— START OF Data block —
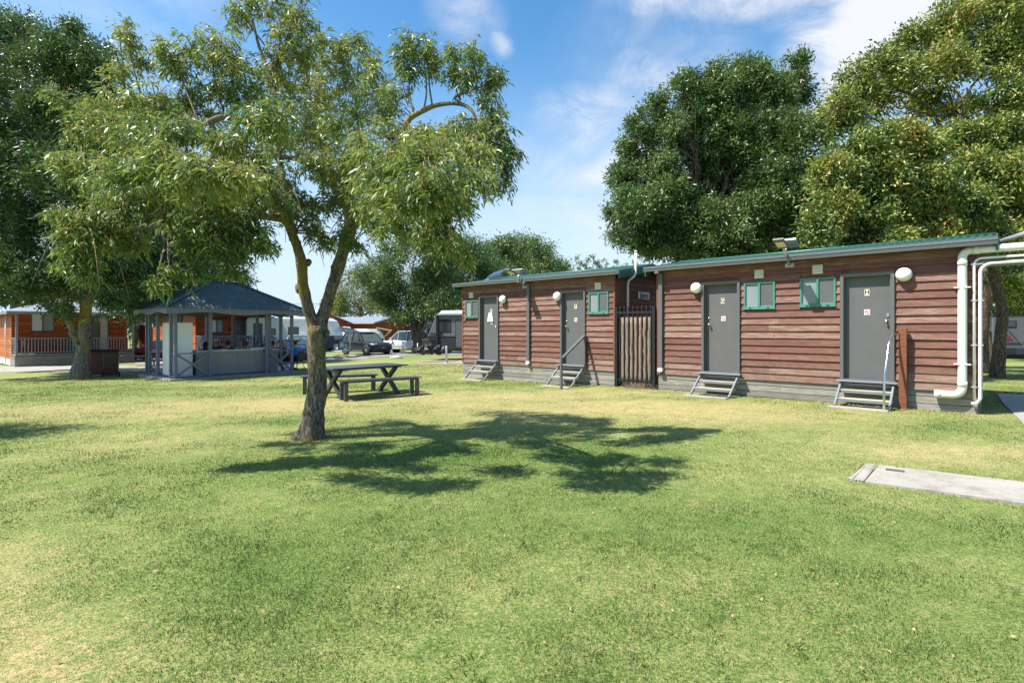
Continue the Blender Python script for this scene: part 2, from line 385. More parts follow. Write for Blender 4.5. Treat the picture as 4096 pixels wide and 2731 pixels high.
# ------------------------------------------------------------------ terrain
def sst(t): t = np.clip(t, 0, 1); return t*t*(3-2*t)
def gz(x, y):
    x = np.asarray(x, float); y = np.asarray(y, float)
    yy = np.minimum(y, 160); xx = np.clip(-x-2, 0, 90)
    und = .012*np.sin(x*.9+1)*np.sin(y*.7)
    return -.0067*np.maximum(0, yy-10) - .0165*xx*np.clip((y-6)/6, 0, 1) + .07*sst((x-.5)/3)*sst((y-5)/3) + und*np.clip(1-np.hypot(x, y)/40, 0, 1)
def G(x, y): return float(gz(x, y))
def ray(px, py, depth): return Vector(((px-CX)/FPX*depth, depth, EYE+(HY-py)/FPX*depth))
def gpt(px, py):
    """point of the ground seen at a pixel of the photograph"""
    lo, hi = 1.0, 400.0
    for _ in range(60):
        mid = (lo+hi)/2; p = ray(px, py, mid)
        if p.z > G(p.x, p.y): lo = mid
        else: hi = mid
    p = ray(px, py, lo); p.z = G(p.x, p.y); return p
def vn(x, y, sc_, seed):
    """smooth value noise for arrays"""
    x = x*sc_+seed*17.3; y = y*sc_+seed*9.1
    xi = np.floor(x).astype(int); yi = np.floor(y).astype(int); fx = x-xi; fy = y-yi
    fx = fx*fx*(3-2*fx); fy = fy*fy*(3-2*fy)
    def h(a, b):
        n = (a*374761393+b*668265263+seed*1442695) & 0x7fffffff; n = (n ^ (n >> 13))*1274126177 & 0x7fffffff
        return ((n ^ (n >> 16)) & 0xffff)/65535.0
    return (h(xi, yi)*(1-fx)+h(xi+1, yi)*fx)*(1-fy)+(h(xi, yi+1)*(1-fx)+h(xi+1, yi+1)*fx)*fy
def dry(x, y):
    """0 = green lawn, 1 = straw"""
    d = .44+.20*(vn(x, y, .35, 3)-.5)+.18*(vn(x, y, 1.1, 5)-.5)+.17*(vn(x, y, 3.1, 8)-.5)+.24*(vn(x, y, 11., 9)-.5)
    d = d+.12*sst((y-12)/5)+.07*sst((y-7.6)/2)*sst((14.5-y)/2)
    for cx_, cy_, rx, ry, a in [(3.2, 10.2, 5.5, 2.2, .55), (-7, 11.5, 5.5, 2.4, .55), (0, 13, 7, 2.2, .45), (-3.6, 3.3, .9, .9, .8), (-2.6, 2.4, .8, .6, .7), (5.8, 6.6, 2.0, .7, .5),
                                (-2.7, 5.2, 1.2, .8, .15), (.6, 3.6, 1.3, 1.0, .22), (-5.2, 7.5, 2, 1.2, .30), (6, 19, 3, 2, .3), (-12, 25, 12, 3, .35), (2.2, 5.4, 1.6, .7, .18), (-6, 17, 8, 1.4, .35)]:
        d = d+a*.60*np.exp(-((x-cx_)/rx)**2-((y-cy_)/ry)**2)
    for cx_, cy_, rx, ry, a in [(-2.0, 3.6, 1.0, .7, .45), (-.6, 6.9, 2.6, .9, .55), (-4.2, 9.4, 2.0, .6, .6), (2.0, 2.9, 2.2, .6, .25), (-5, 16, 12, .9, .35), (7, 8.4, 1.5, .6, .4), (4, 11.9, 4, .35, .5), (9, 4.5, 4, 1.5, .35), (2.5, 4.2, 2., .7, .3), (-.3, 16, 6, 1.5, .3)]:
        d = d-a*.50*np.exp(-((x-cx_)/rx)**2-((y-cy_)/ry)**2)
    return np.clip(.5+(d-.5)*.80-.02, 0, 1)
def lawnm(name, blade=False):
    m, nt, p, o = newmat(name)
    at_ = nt.new('ShaderNodeAttribute'); at_.attribute_name = 'dry'; d = at_.outputs['Fac']; v = geo_pos(nt)
    if blade:
        isl = island(nt); f = nt.math('ADD', nt.math('MULTIPLY', d, 1.05), nt.math('MULTIPLY', nt.math('SUBTRACT', isl, .5), .95), clamp=True)
    else:
        n = nt.noise(v, 55, 5, .75); n2_ = nt.noise(v, 9, 5, .7)
        f = nt.math('ADD', nt.math('MULTIPLY', d, .95), nt.math('ADD', nt.math('MULTIPLY', nt.math('SUBTRACT', n, .5), 2.6), nt.math('MULTIPLY', nt.math('SUBTRACT', n2_, .5), .8)), clamp=True)
    r = nt.new('ShaderNodeValToRGB'); e = r.color_ramp.elements
    e[0].position = 0; e[0].color = (.060, .112, .022, 1); e[1].position = 1; e[1].color = (.49, .37, .18, 1)
    for pos, c in ((.3, (.128, .190, .045)), (.55, (.215, .252, .080)), (.78, (.345, .300, .128))):
        x = e.new(pos); x.color = (*c, 1)
    nt.put(r.inputs[0], f); c = r.outputs[0]
    if not blade:
        c = nt.mix(nt.rng(n, .30, .48, .3, 0), c, (.08, .095, .03))
        nt.put(p.inputs['Normal'], nt.bump(n, .7, .02))
    nt.put(p.inputs['Base Color'], c); p.inputs['Roughness'].default_value = .6 if blade else .9; p.inputs['Specular IOR Level'].default_value = .35 if blade else .1
    if blade:
        tr = nt.new('ShaderNodeBsdfTranslucent'); nt.put(tr.inputs[0], c); mx = nt.new('ShaderNodeMixShader'); mx.inputs[0].default_value = .3
        nt.l.new(p.outputs[0], mx.inputs[1]); nt.l.new(tr.outputs[0], mx.inputs[2]); nt.l.new(mx.outputs[0], o.inputs[0])
    return m
M['lawn'] = lawnm('lawn_ground'); M['blade'] = lawnm('grass_blades', True)
def npmesh(name, V, F, mat, smooth=False, attr=None):
    V = np.asarray(V, np.float32); F = np.asarray(F, np.int32); k = F.shape[1]
    me = bpy.data.meshes.new(name); me.vertices.add(len(V)); me.vertices.foreach_set('co', V.ravel())
    me.loops.add(F.size); me.loops.foreach_set('vertex_index', F.ravel())
    me.polygons.add(len(F)); me.polygons.foreach_set('loop_start', np.arange(0, F.size, k, dtype=np.int32))
    if smooth: me.polygons.foreach_set('use_smooth', np.ones(len(F), bool))
    if attr is not None:
        a = me.attributes.new('dry', 'FLOAT', 'POINT'); a.data.foreach_set('value', np.asarray(attr, np.float32))
    me.update(calc_edges=True); me.materials.append(M[mat] if isinstance(mat, str) else mat)
    return me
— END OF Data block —
# Exercise brief
Transcribe the whole listing exactly. Pictures stay out of your copy.

# Response to the exercise
Continue the Blender Python script for this scene: part 2, from line 385. More parts follow. Write for Blender 4.5. Treat the picture as 4096 pixels wide and 2731 pixels high.
# ------------------------------------------------------------------ terrain
def sst(t): t = np.clip(t, 0, 1); return t*t*(3-2*t)
def gz(x, y):
    x = np.asarray(x, float); y = np.asarray(y, float)
    yy = np.minimum(y, 160); xx = np.clip(-x-2, 0, 90)
    und = .012*np.sin(x*.9+1)*np.sin(y*.7)
    return -.0067*np.maximum(0, yy-10) - .0165*xx*np.clip((y-6)/6, 0, 1) + .07*sst((x-.5)/3)*sst((y-5)/3) + und*np.clip(1-np.hypot(x, y)/40, 0, 1)
def G(x, y): return float(gz(x, y))
def ray(px, py, depth): return Vector(((px-CX)/FPX*depth, depth, EYE+(HY-py)/FPX*depth))
def gpt(px, py):
    """point of the ground seen at a pixel of the photograph"""
    lo, hi = 1.0, 400.0
    for _ in range(60):
        mid = (lo+hi)/2; p = ray(px, py, mid)
        if p.z > G(p.x, p.y): lo = mid
        else: hi = mid
    p = ray(px, py, lo); p.z = G(p.x, p.y); return p
def vn(x, y, sc_, seed):
    """smooth value noise for arrays"""
    x = x*sc_+seed*17.3; y = y*sc_+seed*9.1
    xi = np.floor(x).astype(int); yi = np.floor(y).astype(int); fx = x-xi; fy = y-yi
    fx = fx*fx*(3-2*fx); fy = fy*fy*(3-2*fy)
    def h(a, b):
        n = (a*374761393+b*668265263+seed*1442695) & 0x7fffffff; n = (n ^ (n >> 13))*1274126177 & 0x7fffffff
        return ((n ^ (n >> 16)) & 0xffff)/65535.0
    return (h(xi, yi)*(1-fx)+h(xi+1, yi)*fx)*(1-fy)+(h(xi, yi+1)*(1-fx)+h(xi+1, yi+1)*fx)*fy
def dry(x, y):
    """0 = green lawn, 1 = straw"""
    d = .44+.20*(vn(x, y, .35, 3)-.5)+.18*(vn(x, y, 1.1, 5)-.5)+.17*(vn(x, y, 3.1, 8)-.5)+.24*(vn(x, y, 11., 9)-.5)
    d = d+.12*sst((y-12)/5)+.07*sst((y-7.6)/2)*sst((14.5-y)/2)
    for cx_, cy_, rx, ry, a in [(3.2, 10.2, 5.5, 2.2, .55), (-7, 11.5, 5.5, 2.4, .55), (0, 13, 7, 2.2, .45), (-3.6, 3.3, .9, .9, .8), (-2.6, 2.4, .8, .6, .7), (5.8, 6.6, 2.0, .7, .5),
                                (-2.7, 5.2, 1.2, .8, .15), (.6, 3.6, 1.3, 1.0, .22), (-5.2, 7.5, 2, 1.2, .30), (6, 19, 3, 2, .3), (-12, 25, 12, 3, .35), (2.2, 5.4, 1.6, .7, .18), (-6, 17, 8, 1.4, .35)]:
        d = d+a*.60*np.exp(-((x-cx_)/rx)**2-((y-cy_)/ry)**2)
    for cx_, cy_, rx, ry, a in [(-2.0, 3.6, 1.0, .7, .45), (-.6, 6.9, 2.6, .9, .55), (-4.2, 9.4, 2.0, .6, .6), (2.0, 2.9, 2.2, .6, .25), (-5, 16, 12, .9, .35), (7, 8.4, 1.5, .6, .4), (4, 11.9, 4, .35, .5), (9, 4.5, 4, 1.5, .35), (2.5, 4.2, 2., .7, .3), (-.3, 16, 6, 1.5, .3)]:
        d = d-a*.50*np.exp(-((x-cx_)/rx)**2-((y-cy_)/ry)**2)
    return np.clip(.5+(d-.5)*.80-.02, 0, 1)
def lawnm(name, blade=False):
    m, nt, p, o = newmat(name)
    at_ = nt.new('ShaderNodeAttribute'); at_.attribute_name = 'dry'; d = at_.outputs['Fac']; v = geo_pos(nt)
    if blade:
        isl = island(nt); f = nt.math('ADD', nt.math('MULTIPLY', d, 1.05), nt.math('MULTIPLY', nt.math('SUBTRACT', isl, .5), .95), clamp=True)
    else:
        n = nt.noise(v, 55, 5, .75); n2_ = nt.noise(v, 9, 5, .7)
        f = nt.math('ADD', nt.math('MULTIPLY', d, .95), nt.math('ADD', nt.math('MULTIPLY', nt.math('SUBTRACT', n, .5), 2.6), nt.math('MULTIPLY', nt.math('SUBTRACT', n2_, .5), .8)), clamp=True)
    r = nt.new('ShaderNodeValToRGB'); e = r.color_ramp.elements
    e[0].position = 0; e[0].color = (.060, .112, .022, 1); e[1].position = 1; e[1].color = (.49, .37, .18, 1)
    for pos, c in ((.3, (.128, .190, .045)), (.55, (.215, .252, .080)), (.78, (.345, .300, .128))):
        x = e.new(pos); x.color = (*c, 1)
    nt.put(r.inputs[0], f); c = r.outputs[0]
    if not blade:
        c = nt.mix(nt.rng(n, .30, .48, .3, 0), c, (.08, .095, .03))
        nt.put(p.inputs['Normal'], nt.bump(n, .7, .02))
    nt.put(p.inputs['Base Color'], c); p.inputs['Roughness'].default_value = .6 if blade else .9; p.inputs['Specular IOR Level'].default_value = .35 if blade else .1
    if blade:
        tr = nt.new('ShaderNodeBsdfTranslucent'); nt.put(tr.inputs[0], c); mx = nt.new('ShaderNodeMixShader'); mx.inputs[0].default_value = .3
        nt.l.new(p.outputs[0], mx.inputs[1]); nt.l.new(tr.outputs[0], mx.inputs[2]); nt.l.new(mx.outputs[0], o.inputs[0])
    return m
M['lawn'] = lawnm('lawn_ground'); M['blade'] = lawnm('grass_blades', True)
def npmesh(name, V, F, mat, smooth=False, attr=None):
    V = np.asarray(V, np.float32); F = np.asarray(F, np.int32); k = F.shape[1]
    me = bpy.data.meshes.new(name); me.vertices.add(len(V)); me.vertices.foreach_set('co', V.ravel())
    me.loops.add(F.size); me.loops.foreach_set('vertex_index', F.ravel())
    me.polygons.add(len(F)); me.polygons.foreach_set('loop_start', np.arange(0, F.size, k, dtype=np.int32))
    if smooth: me.polygons.foreach_set('use_smooth', np.ones(len(F), bool))
    if attr is not None:
        a = me.attributes.new('dry', 'FLOAT', 'POINT'); a.data.foreach_set('value', np.asarray(attr, np.float32))
    me.update(calc_edges=True); me.materials.append(M[mat] if isinstance(mat, str) else mat)
    return me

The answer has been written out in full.